## [TASK REQUIREMENTS]
Extract, word for word, every line from the one containing "Keep writing the" through the one containing "M['coral'], t, n=3)", with both end lines kept.

## [DATA EXTRACT]
□ □ □ □ □ □ □

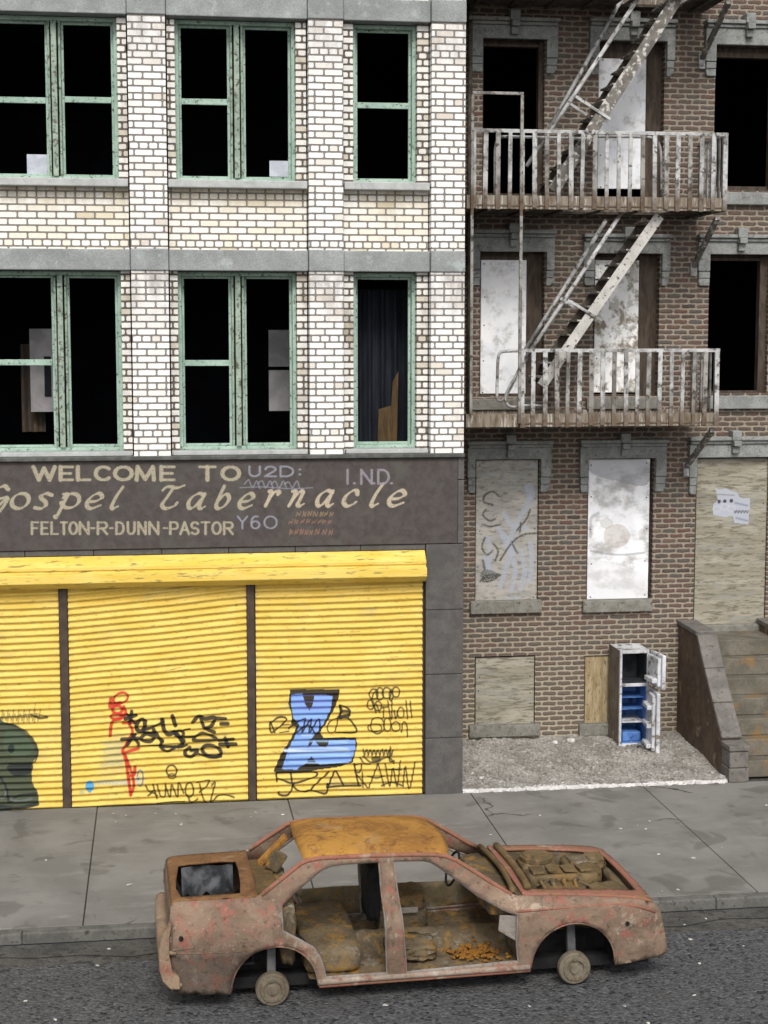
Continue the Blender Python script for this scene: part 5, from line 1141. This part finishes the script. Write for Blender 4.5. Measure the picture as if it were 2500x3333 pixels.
MB().tube(catmull([(1.3, .1, .86), (1.5, .25, .88), (1.8, .2, .84), (2.1, .3, .80)], 5), .022, 7).build('hose', M['cin'], CA, smooth=True, local=True)
MB().tube(catmull([(1.25, -.3, .86), (1.6, -.12, .87), (1.9, -.3, .80), (2.15, -.1, .78)], 5), .010, 7).build('hose', M['cin'], CA, smooth=True, local=True)
# cabin
fl = MB(); fl.grid(lambda x, y: (x, y, .235 + .03 * math.exp(-(y / .16) ** 2) * 5 + rng.normal(0, .006)), list(np.linspace(-1.15, .96, 44)), list(np.linspace(-.83, .83, 34))); fl.build('cabin_floor', M['cin'], CA, smooth=True, local=True)
MB().box(.97, .99, -.80, .80, .2, .93).build('bulkhead', M['cin'], CA, local=True)
MB().box(-2.38, 2.36, -.60, .60, .10, .21).build('underbody', M['cdark'], CA, local=True)
lump('dashboard', .66, .95, -.74, .74, .72, .90, M['cin'], .012)
lump('rear_bench', -1.18, -.62, -.72, .72, .24, .47, M['cin'], .010, 7); lump('rear_backrest', -1.42, -1.26, -.72, .72, .35, .93, M['cin'], .010, 7)
MB().box(-1.66, -1.40, -.68, .68, .955, .975).build('parcel_shelf', M['cbay'], CA, bevel=.008, local=True)
MB().bar((-1.52, .50, .98), (-1.24, .44, 1.28), .10, .05, (1, 0, 0)).build('shelf_post', M['croof'], CA, bevel=.01, local=True)
MB().bar((-1.42, .30, .98), (-1.30, .30, 1.16), .16, .05, (0, 1, 0)).build('headrest', M['cin'], CA, bevel=.02, local=True)
lump('driver_seat', -.30, .22, .18, .62, .28, .52, M['cin'], .016); lump('seat_back', -.42, -.28, .18, .62, .40, .98, M['cdark'], .012)
lump('seat_back', -.12, .18, .15, .62, .52, .66, M['cbay'], .016)
lump('seat_frame', -.32, .16, -.60, -.20, .27, .40, M['cin'], .02); MB().box(-.26, .10, .10, .13, .50, .56).build('pale_bracket', M['cgrey'], CA, bevel=.01, local=True)
st = [(.52 + .06 * math.cos(a), .38 + .19 * math.sin(a), .86 + .17 * math.cos(a)) for a in np.linspace(0, 2 * math.pi, 25)]
MB().tube(st, .014, 7, False).build('steering_wheel', M['cdark'], CA, smooth=True, local=True)
MB().tube([(.53, .38, .86), (.75, .38, .76)], .02, 8).build('steering_column', M['cdark'], CA, smooth=True, local=True)
rl = MB()
for k in range(150): stone(rl, (random.gauss(.56, .13), random.gauss(-.48, .13), .255 + random.random() * .03), random.uniform(.012, .038), .5)
rl.build('rust_flakes', M['corange'], CA, local=True)['kind'] = 'stuff'
tag(CA.children[-1], 'orange rust flakes heaped in the front footwell')

# ------------------------------------------------------------------ litter
random.seed(11)
zL = zoom(450, 2600, .5425); zM = zoom(1300, 2600, .6028)
spots = [zG(735, 1222), zG(1150, 1236), zG(1592, 1190), zG(1626, 1160), zG(990, 1168), zG(722, 1168), zG(800, 1180), zM(1350, 122), zM(1186, 160), zM(1330, 166), zM(1285, 145), zM(495, 195), zM(1420, 500), zM(1506, 492), zM(1585, 320), zM(1400, 300),
         zL(258, 155), zL(105, 90), zL(225, 92), zL(870, 96), zD(1034, 1178), zD(1012, 1218), zD(880, 1216), zD(1650, 1092), zL(700, 345), zM(760, 90), (1500, 2870), (2350, 2760), (150, 2800), (420, 2880)]
road_spots = [(83, 3259), (354, 3089), (317, 3143), zL(1483, 1240), zM(1345, 1212), zM(1655, 648), zM(1215, 1120), zM(1570, 760), zM(1540, 680), zM(1620, 890), zM(700, 1120), (610, 3100), (2260, 3240), (2420, 3080), (180, 3320)]
M['crumb'] = plain('pale crumb', (.34, .32, .28), (.55, .53, .48), 8)
cm_ = []
for k in range(3):
    m = MB(); stone(m, (0, 0, 0), 1., .45); cm_.append(m)
for (lst, z, lab, grp) in ((spots, .004, 'tiny pale crumb lying on the grey pavement slabs', 'crumbs on the pavement'), (road_spots, ZR + .006, 'tiny white crumb lying on the dark road', 'crumbs on the road')):
    src = None
    for (px, py) in lst:
        x, y = G(px, py, z)
        if z < 0 and y > KY: y = KY - .05
        if src is None: src = MB(); stone(src, (0, 0, 0), .02, .45); o = src = src.build('crumb', M['crumb'])
        else: o = src.copy(); COL.objects.link(o)
        o.location = (x, y, z + .004); sc_ = random.uniform(.6, 1.35); o.scale = (sc_ * random.uniform(.8, 1.6), sc_, sc_ * .8); o.rotation_euler = (0, 0, random.uniform(0, 6)); tag(o, lab, 'crumb', grp)
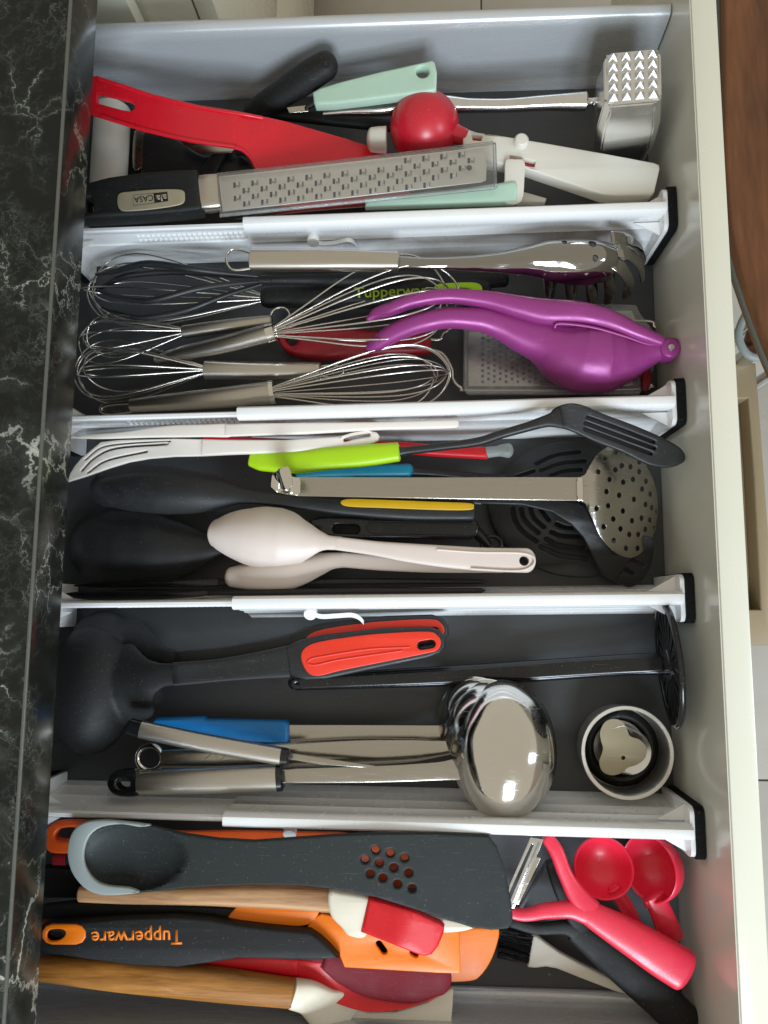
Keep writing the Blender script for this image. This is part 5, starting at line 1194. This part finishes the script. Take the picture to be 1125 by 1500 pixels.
pr = [(R, 0), (R * .96, .0012), (R * .92, .0002)] + [(R * .92 * math.cos(a), -.026 * math.sin(a)) for a in np.linspace(.1, 1.5, 10)] + [(.0005, -.0262), (.0005, -.0285)] + [(R * math.cos(a), -.0282 * math.sin(a)) for a in np.linspace(1.5, .1, 10)]
add('bowl', lathe_mesh(pr, c, (-.80, .05, .62), 44, True), M['coral'], t, None, 60)
loft('handle', [(957, 1312, .044, 26, 8), (966, 1330, .042, 30, 8), (976, 1354, .040, 32, 9), (983, 1374, .038, 33, 9)], M['coral'], t, n=3.2, r1=4)
loft('spout_rib', [(957, 1313, .044, 32, 6), (961, 1321, .043, 34, 6)], M['coral'], t, n=3)

# crumbs and dust left on the drawer bottom
rnd = random.Random(11); bm = bmesh.new()
for i in range(170):
    u, v = rnd.uniform(110, 965), rnd.uniform(170, 1440); q = P(u, v, 0.0003); k = rnd.uniform(.00018, .00055) * (2.0 if rnd.random() < .06 else 1)
    r = bmesh.ops.create_icosphere(bm, subdivisions=1, radius=k)
    for vv in r['verts']: vv.co = q + Vector((vv.co.x * rnd.uniform(.7, 1.6), vv.co.y * rnd.uniform(.7, 1.4), vv.co.z * .6))
me = bpy.data.meshes.new('crumbs'); bm.to_mesh(me); bm.free()
o = add('crumbs', me, M['crumb'], None, None, 0); o['kind'] = 'stuff'; o['label'] = 'fine pale crumbs scattered on the anthracite drawer bottom'; o['category'] = 'crumbs'

# ------------------------------------------------------------------ put every group root at the base of its thing
bpy.context.view_layer.update()
for e in THINGS:
    lo = Vector((1e9,) * 3); hi = Vector((-1e9,) * 3)
    for c in e.children_recursive:
        if c.type != 'MESH': continue
        n = len(c.data.vertices)
        a = np.empty(n * 3); c.data.vertices.foreach_get('co', a); a = a.reshape(-1, 3)
        lo = Vector(map(min, lo, a.min(0))); hi = Vector(map(max, hi, a.max(0)))
    base = Vector(((lo.x + hi.x) / 2, (lo.y + hi.y) / 2, lo.z))
    e.location = base
    for c in e.children: c.location = -base
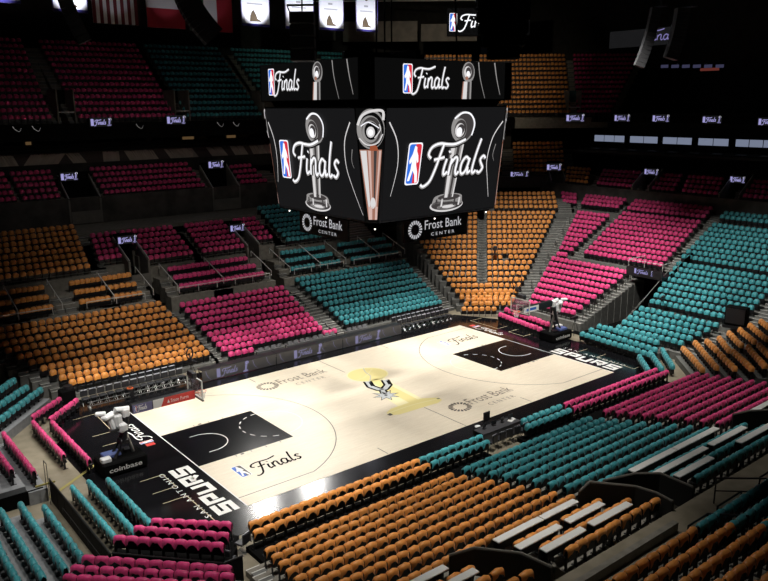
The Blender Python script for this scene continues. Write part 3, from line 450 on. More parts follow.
 ('l_pn2', 'pink', 225, 0.52,'the bottom left corner block', 0.3,0.3,[[-22.4,-10.51,-18.81,-14.27,2.2], [-23.04,-11.38,-19.17,-15.15,2.5], [-23.54,-12.25,-19.55,-16.12,2.8], [-24.06,-12.98,-19.97,-17.09,3.1]]),
 ('l_td', 'teal', 180, 0.52,'the raised rows by left edge', 0.4,0.4,[[-22.45,-5.1,-22.45,-10.0,1.9], [-23.25,-4.6,-23.25,-10.3,2.1], [-24.1,-5.0,-24.1,-10.7,2.3], [-24.9,-5.6,-24.9,-11.3,2.5]]),
 ('l_tt', 'teal', 135, 0.52,'the slanted rows at left edge', 0.1,0.1,[[-21.98,6.97,-18.33,11.02,1.5], [-21.85,8.32,-19.08,11.14,1.8], [-21.5,9.79,-19.53,12.06,2.1]]),
]

STANDS = {}
def stand_of(n):
    p = n.split('_')[0]
    return {'cs': 'riser_courtside', 'near': 'stand_near', 'box': 'stand_near', 'low': 'stand_near_upper', 'far': 'stand_far', 'mz': 'stand_far', 'fl': None, 't2': 'stand_far_second', 't3': 'stand_far_third', 'ud': 'stand_far_upper',
            'cor': 'stand_corner', 'uc': 'stand_corner_upper', 'e': 'stand_right', 'f': 'stand_right', 'r': 'stand_right_second', 'l': 'stand_left'}.get(p)
SEATS = []
ORD = 'first second third fourth fifth sixth seventh eighth ninth tenth eleventh twelfth thirteenth fourteenth fifteenth sixteenth seventeenth eighteenth nineteenth twentieth twenty-first twenty-second twenty-third twenty-fourth twenty-fifth'.split()
NARROW = .42
for (bn, colr, phi, pitch, desc, al, ar, rows) in BLOCKS:
    nx, ny = math.cos(R(phi)), math.sin(R(phi)); rz = R(phi+180-90); sn = stand_of(bn)
    nrow = len(rows)
    for ri, (x0, y0, x1, y1, zt) in enumerate(rows):
        zt -= .04
        L = math.hypot(x1-x0, y1-y0); n = int(round(L/pitch))+1; ux, uy = (x1-x0)/L, (y1-y0)/L
        row = []
        for k in range(n):
            if bn == 'cor_r' and ri == 8 and k == 3: continue
            t = k/(n-1) if n > 1 else .5
            row.append([x0+(x1-x0)*t, y0+(y1-y0)*t, max(0.0, zt-.9)])
        us = sorted(range(len(row)), key=lambda i: px_u(*row[i])[0]); rank = {i: j for j, i in enumerate(us)}
        for i, s_ in enumerate(row): SEATS.append((colr, s_, rz, bn, ri, nrow, rank[i], len(row), desc, 1.12 if pitch >= .56 else 1.0))
        # terrace under the row
        zf = zt-.9
        if zf > .06 and sn:
            mb = STANDS.setdefault(sn, MB())
            if ri+1 < nrow: q = rows[ri+1]; dep = (q[0]-x0)*nx+(q[1]-y0)*ny; 
            elif ri > 0: q = rows[ri-1]; dep = (x0-q[0])*nx+(y0-q[1])*ny
            else: dep = .9
            dep = max(.6, min(1.4, abs(dep)))
            back = dep-.42 if ri+1 < nrow else max(.5, dep-.42)
            if ri == nrow-1: back += .5
            lo, hi = (-al, L+ar) if px_u(x0, y0, 1)[0] < px_u(x1, y1, 1)[0] else (-ar, L+al)
            lo -= .3; hi += .3
            cx = x0+ux*(lo+hi)/2+nx*(back-.42)/2; cy = y0+uy*(lo+hi)/2+ny*(back-.42)/2
            hgt = min(zf, 1.3) if sn != 'riser_courtside' else zf
            if bn in ('cor_f', 'e_low', 'f_low', 'f_mid', 'far_o', 'far_p', 'far_t', 'near_o', 'near_t', 'near_p', 'l_td', 'l_pd', 'l_pn', 'l_pn2', 'e_on', 'e_on1', 'e_on2', 'e_tc', 'e_pc', 'cor_l', 'cor_r', 'e_oc2', 'l_tt'): hgt = zf
            dm = M_BLK if bn == 'l_pn' else M_DECK if bn.startswith('l_') else (M_BLK if sn == 'riser_courtside' else (M_STEP if bn[0] in 'efc' else M_CONC))
            mb.box((cx, cy, zf-hgt/2), (hi-lo, back+.42, hgt), dm, math.atan2(uy, ux))
            if bn[:3] in ('far', 't2_') and (ri >= 4 or bn[:2] == 't2'): mb.box((x0+ux*L/2-nx*.40, y0+uy*L/2-ny*.40, zf+.28), (L+.3, .03, .03), M_LAT0, math.atan2(uy, ux))
            # aisle half steps with light nosings
            if sn != 'riser_courtside' and ri+1 < nrow and bn not in ('l_td', 'l_pd', 'l_pn', 'l_pn2', 'l_ty', 'l_py') and (al >= .5 or ar >= .5):
                rise = (rows[ri+1][4]-rows[ri][4])
                for side, wv in ((-1, -lo-.3), (1, hi-L-.3)):
                    if wv < .5: continue
                    for (d_, zz) in ((dep-.42-.2, zf+rise/2),):
                        c0 = -wv/2-.3 if side < 0 else L+.3+wv/2
                        cx = x0+ux*c0+nx*d_; cy = y0+uy*c0+ny*d_
                        mb.box((cx, cy, zz-rise/4), (wv, .4, rise/2), M_STEP, math.atan2(uy, ux))
                        mb.box((cx-nx*.19, cy-ny*.19, zz+.006), (wv, .05, .012), M_NOSE, math.atan2(uy, ux))
                        mb.box((x0+ux*c0-nx*.39, y0+uy*c0-ny*.39, zf+.006), (wv, .05, .012), M_NOSE, math.atan2(uy, ux))
for k, mb in STANDS.items(): mb.build(k, kind='structure')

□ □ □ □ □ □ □

## [RESULT BELOW]
Keep writing the Blender script for this image. This is part 5, starting at line 1194. This part finishes the script. Take the picture to be 1125 by 1500 pixels.
pr = [(R, 0), (R * .96, .0012), (R * .92, .0002)] + [(R * .92 * math.cos(a), -.026 * math.sin(a)) for a in np.linspace(.1, 1.5, 10)] + [(.0005, -.0262), (.0005, -.0285)] + [(R * math.cos(a), -.0282 * math.sin(a)) for a in np.linspace(1.5, .1, 10)]
add('bowl', lathe_mesh(pr, c, (-.80, .05, .62), 44, True), M['coral'], t, None, 60)
loft('handle', [(957, 1312, .044, 26, 8), (966, 1330, .042, 30, 8), (976, 1354, .040, 32, 9), (983, 1374, .038, 33, 9)], M['coral'], t, n=3.2, r1=4)
loft('spout_rib', [(957, 1313, .044, 32, 6), (961, 1321, .043, 34, 6)], M['coral'], t, n=3)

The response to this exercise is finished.